Another notable singer, standing up for Donegal, is Paddy Tunney, poet and patriot, a fighting son of Erin, giving us a charming jig song notable for its wealth of references to the literary and political idols of nineteenth century Ireland, The Rollicking Boys Around Tandaragee. A fellow rebel of Paddy's, Art Kearney, sings The Song of the Dawn, written by Brian O'Higgins, who fought in the rising of 1916. The song signifies the revival of a nation.
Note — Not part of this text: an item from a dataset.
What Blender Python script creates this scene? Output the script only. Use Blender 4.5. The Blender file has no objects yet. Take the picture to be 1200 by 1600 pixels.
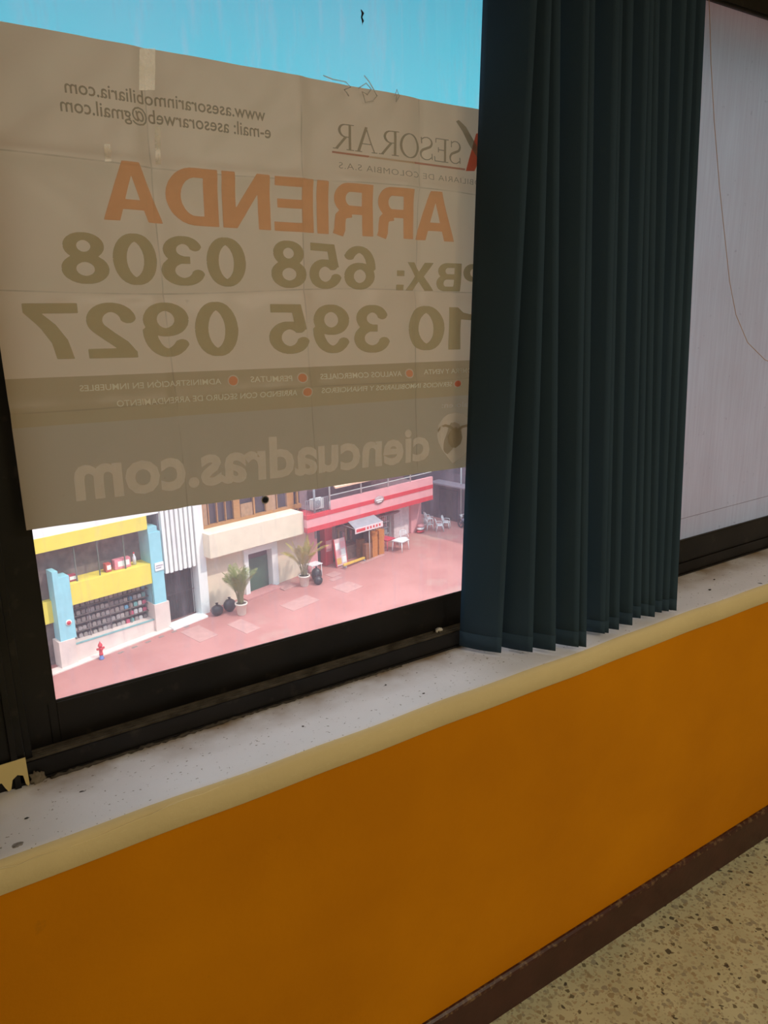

In the capital of the debated six counties, Belfast, in British Ireland, live the multi-instrumental McPeake family, whose sweet harmonies accompanied by the plangent tones of harp and uillean pipe, have become internationally famed. Here, they sing a patriotic Irish song, An Durd Fainne, in the Irish language, and the nostalgic ballad they have made entirely their own. Will Ye Go, Lassie, Go. The picture of a hillside full of flowers is a charming place to end.